Além disso, a implementação na rede pública do Novo Ensino Médio tem significado o avanço da entrada das empresas privadas de educação, através de convênios e parcerias público-privadas com os governos.

No Paraná, por exemplo, o governo de Ratinho Jr. começou em 2022 a terceirizar aulas a distância para a Unicesumar, uma empresa privada de educação que embolsou R$ 38,4 milhões pela parceria. As aulas gravadas provocaram uma revolta generalizada entre os estudantes no ano passado, em várias escolas houve protestos em que os jovens se recusaram a assistir as aulas. Alguns cartazes diziam: “Televisão eu assisto em casa” e “Queremos professor em sala de aula”.

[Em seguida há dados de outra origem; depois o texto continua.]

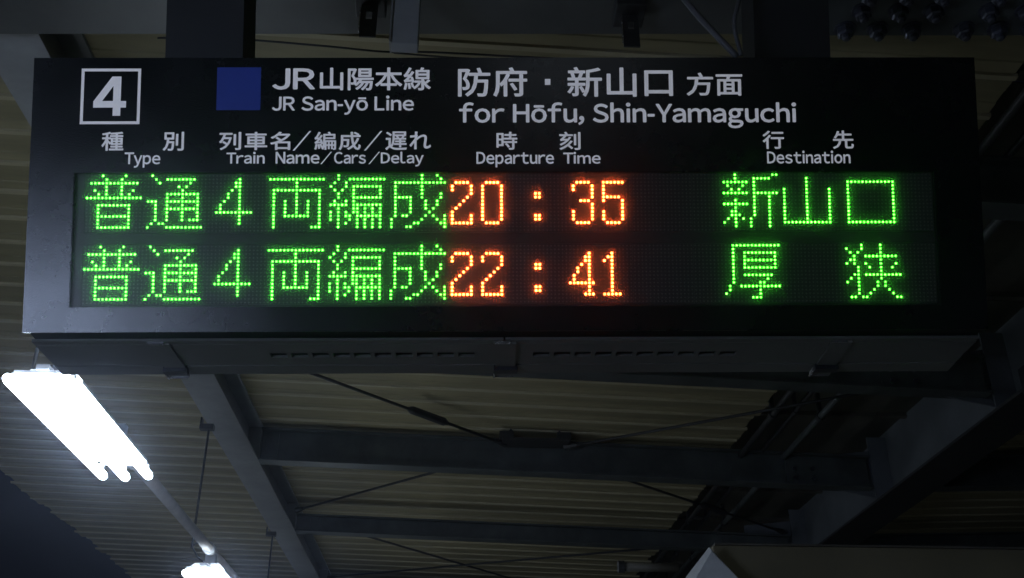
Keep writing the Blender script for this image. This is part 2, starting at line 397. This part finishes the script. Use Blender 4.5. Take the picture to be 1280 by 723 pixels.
# ------------------------------------------------------------------ the departure board
# face plane pose (tilted down towards the reader); local x right, y up the face, z out of it
SM = Matrix(((0.99992, -0.00441, 0.01149, -0.0019), (0.00902, -0.37288, -0.92784, 1.8581), (0.00838, 0.92787, -0.37281, 2.6995), (0, 0, 0, 1)))
sign = bpy.data.objects.new('departure_board', None); COL.objects.link(sign); sign.matrix_world = SM
tag(sign, 'long black train departure board with green and amber LED text hanging under the roof', 'departure board')
X0, X1, Y0, Y1 = -1.016, 1.001, -0.1965, 0.3905
WX0, WX1, WY0, WY1 = -0.920, 0.902, -0.1445, 0.1405
BY, BZ = -0.3729, -0.9279            # one metre horizontally back, in face coordinates
DB, DT = 0.214, 0.432
def back(y, s, down=0.0):            # point s behind height y, dropped by down
    return (y + BY*s - 0.9279*down, BZ*s + 0.3728*down)
def P3(x, yz): return (x, yz[0], yz[1])

bm = bmesh.new()                     # housing behind the face: front leaning, underside level, rear upright
pf = [(Y0+0.003, -0.0145), (Y1-0.003, -0.0145), back(Y1-0.003, DT), back(Y0+0.003, DB)]
prism(bm, [P3(X0+0.004, p) for p in pf], [P3(X1-0.004, p) for p in pf])
bmesh.ops.bevel(bm, geom=list(bm.edges), offset=0.003, segments=2, affect='EDGES')
mesh_obj('housing', bm, M['shell'], sign)
def face_part(name, x0, x1, y0, y1, z0=-0.014, z1=0.0, m='face', bv=0.0012, label=None):
    bm = bmesh.new(); box(bm, x0, x1, y0, y1, z0, z1, bv); o = mesh_obj(name, bm, M[m], sign)
    if label: o['label'] = label
    return o
# one pressed front frame with the LED window cut out of it
bm = bmesh.new()
def ring(z):
    o_ = [bm.verts.new((x, y, z)) for x, y in ((X0, Y0), (X1, Y0), (X1, Y1), (X0, Y1))]
    i_ = [bm.verts.new((x, y, z)) for x, y in ((WX0, WY0), (WX1, WY0), (WX1, WY1), (WX0, WY1))]
    return o_, i_
of, inf = ring(0.0); ob, inb = ring(-0.0140)
for k in range(4):
    k2 = (k+1) % 4
    bm.faces.new((of[k], of[k2], inf[k2], inf[k])); bm.faces.new((ob[k], inb[k], inb[k2], ob[k2]))
    bm.faces.new((of[k], ob[k], ob[k2], of[k2])); bm.faces.new((inf[k], inf[k2], inb[k2], inb[k]))
es = [e for e in bm.edges if all(abs(v.co.z) < 1e-6 for v in e.verts) and not (any(v in of for v in e.verts) and any(v in inf for v in e.verts))]
bmesh.ops.bevel(bm, geom=es, offset=0.0015, segments=2, affect='EDGES')
mesh_obj('front_frame', bm, M['face'], sign)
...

O Ensino a Distância é uma ferramenta para reduzir os custos tanto no ensino público quanto no privado. Ele substitui vários professores que ministrariam a aula presencialmente com acompanhamento de cada aluno, por um único professor que grava uma aula e ela é transmitida para vários estudantes. Não somos contra o uso de novas tecnologias para o ensino, mas a EaD tem o objetivo fundamental de baixar custos com rebaixamento da qualidade do ensino.

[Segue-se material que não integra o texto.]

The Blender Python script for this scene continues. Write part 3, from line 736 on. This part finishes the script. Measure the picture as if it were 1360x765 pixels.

Escola de Tempo Integral, para quem?

Um dos pontos do Novo Ensino Médio é o avanço em direção ao Projeto de Ensino Integral (PEI). Em tese, seria um sonho ter uma escola integral, que possibilitasse o múltiplo desenvolvimento da juventude, nas artes, nas línguas, na ciência e no desenvolvimento físico, sem precisar de vestibulares para entrar e sem ter que se preocupar em trabalhar para ajudar em casa ou para se bancar estudando. Com material, uniforme e alimentação gratuita e para todos. Com laboratórios interativos, incentivo à pesquisa, bibliotecas robustas, visitas e viagens técnicas, salas confortáveis, inclusivas e salubres. Com profissionais bem qualificados, bem remunerados e em abundância para atender a 15 estudantes por sala. Mas isso não tem nada a ver com a escola integral da realidade.

Na prática, o PEI mantém a escola sucateada e os estudantes enfurnados na escola o dia inteiro com toda a falta de conteúdo que já explicamos. Além disso, na realidade concreta, sem bolsas de estudo, o ensino integral obrigatório fará com que muitos estudantes tenham que escolher entre ir para a escola ou ir trabalhar. A necessidade de sobrevivência falará mais alto, e isso só poderá provocar o aumento da evasão escolar.

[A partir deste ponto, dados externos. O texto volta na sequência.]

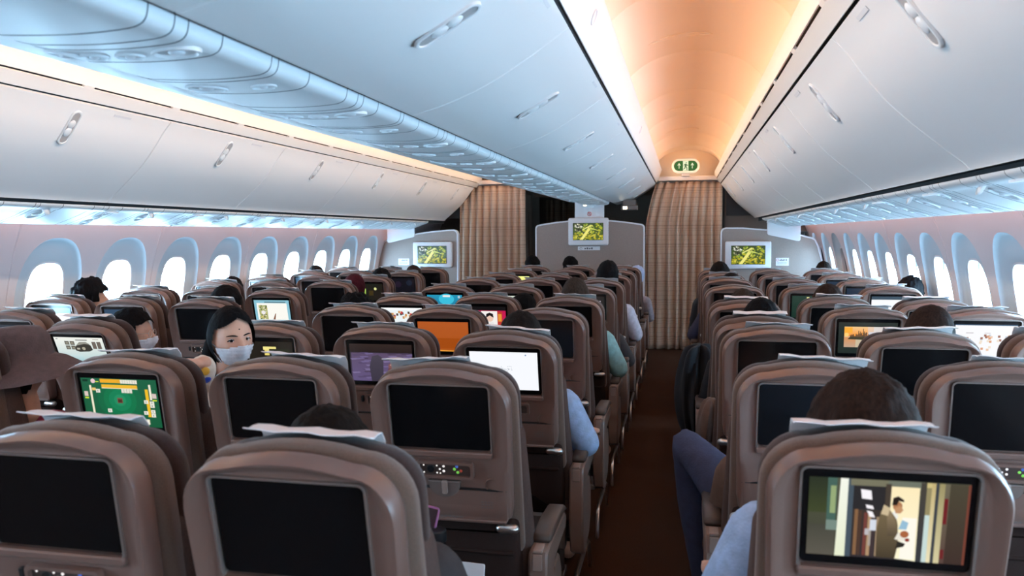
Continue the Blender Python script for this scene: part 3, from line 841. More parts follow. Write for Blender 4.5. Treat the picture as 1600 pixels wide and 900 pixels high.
        a.rect(0, 0, 1, 1, S(26, 50, 40), S(34, 60, 50))
        for i in range(60): u = .28 + r.random() * .62; v = r.random() * .9; q = r.uniform(.03, .09); a.poly([(u, v), (min(1, u + q), v + .02), (min(1, u + q * .8), min(1, v + q)), (u - .02, min(1, v + q * .8))], S(*r.choice([(240, 220, 110), (236, 230, 160), (196, 170, 40), (120, 150, 40), (246, 240, 206), (60, 70, 30)])))
    elif kind == 'white':
        a.rect(0, 0, 1, 1, S(250, 252, 255)); a.rect(0, .86, 1, 1, S(60, 80, 96)); a.rect(.75, 0, .95, .3, S(246, 236, 226))
    elif kind == 'dim blue':
        a.rect(0, 0, 1, 1, S(22, 32, 48), S(30, 46, 66)); a.poly([(.5, .2), (.9, .3), (.8, .8), (.5, .7)], S(40, 66, 92))
    elif kind == 'dim night':
        a.rect(0, 0, 1, 1, S(16, 14, 22)); a.dot(.35, .6, .13, S(34, 24, 40)); a.dot(.8, .7, .12, S(24, 32, 48))
    return a
ART = {}
def art(kind):
    if kind not in ART:
        ART[kind] = (art_mahjong() if kind == 'mahjong' else art_movie() if kind == 'film' else art_city() if kind == 'city' else art_simple(kind)).me()
    return ART[kind]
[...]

O impacto da reforma para os professores

Os professores são diretamente atingidos pela reforma, tendo que cortar conteúdo pela redução da carga horária de suas disciplinas ou tendo que dar aulas sobre temas que não têm capacitação.

A reforma é um ataque geral à carreira de professor. Introduz-se a possibilidade de contratação de profissionais com “notório saber” para dar aulas nos tais itinerários. Ou seja, profissionais sem formação como professor e com subjetivos critérios para caracterizar o “notório saber”.

A ampliação do Ensino a Distância, além da redução de carga horária das disciplinas comuns obrigatórias, só pode provocar a redução dos postos de trabalho e elevar o desemprego na categoria.

Organizar o combate pela revogação

Por todo o exposto, resta claro que essa reforma precisa ser inteiramente e imediatamente revogada. Não tem como ser aperfeiçoada ou revisada.

Notícias recentes de jornais afirmam que o “Governo Lula descarta revogar reforma do ensino médio, mas quer rever falhas” (Folha de S. Paulo, 28/02/2023). Camilo Santanta, ministro da Educação, declarou: “Falar em revogação sem aprofundar o debate sobre quais elementos problemáticos e as promessas não cumpridas não seria justo com nossos jovens e não nos ajuda a avançar. Defendemos a retomada do diálogo democrático sobre o sentido do Ensino Médio e sobre como podemos, juntos e com a prudência necessária, entregar a melhor escola”. Enquanto isso, a CNTE e a UBES não mobilizam professores e estudantes pela revogação da reforma, restringem-se a posicionamentos formais e negociações com o governo.

Este é um combate central, há uma ampla indignação e disposição de luta na base. É preciso organizar e mobilizar, ampliar as adesões ao abaixo-assinado pela revogação, constituir comitês de luta que organizem os próximos passos. É possível vencer! Ao combate!